A review of Open2Study

Open2Study is a MOOC platform launched in April 2013 by Open Universities Australia, a twenty-year-old online education collaborative of several Australian universities.

The specificities of Open2Study:

The courses are sourced from the Australian universities involved with the Open Universities consortium but also from corporate partners such as Enterprise Architects (architecture professional services firm) and Stamford Interactive (a user experience consultancy).
The 19 courses being offered are all in a similar format:

- 4 weeks long
- 8 to 10 videos (5-10 minutes)
- a single question after each video to test comprehension
- weekly quizzes

Compared to edX and Coursera, Open2Study seems more focused toward concrete career skills rather than core academic subjects.

Open2Study’s strong points:

Open2Study offers synchronous courses with a start date, a finish date and weekly assignments but all assignment can be submitted up to the last day of the course.
This simple approach has most of the advantages of synchronous courses without the drawbacks.

Open2Study offers free certificates of completion (and grade report) for all of its courses.

  • Gamification

When it comes to gamification, Open2Study has clearly taken a page from Codecademy’s book.
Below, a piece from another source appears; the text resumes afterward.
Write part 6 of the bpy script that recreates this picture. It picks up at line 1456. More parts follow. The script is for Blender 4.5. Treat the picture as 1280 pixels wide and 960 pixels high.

Numerous badges are to be won all along the course.

Open2Study’s not so strong points:

Compared to other MOOC platforms, Open2Study’s courses are not interactive.
Open2Study’s forums are not quite as active as forums on other MOOC platforms.

  • Less advanced platform

Open2Study’s platform lacks some features commonly used by MOOCs on Coursera or edX (peer assessment, hangouts, etc.).

  • No curriculum

Open2Study is offering diverse and interesting courses but is yet to organise coherent curriculums.

  • No corporate backers

Even though some of its courses are almost vocational in nature, Open2Study hasn’t made seeking corporate backing for its courses a priority.

A newcomer in the MOOC ecosystem, Open2Study is obviously not as mature as rivals Udacity, edX or Coursera.
It is not a “me too” platform hower. It has an interesting approach to online learning and some of its initial courses are very much worth taking.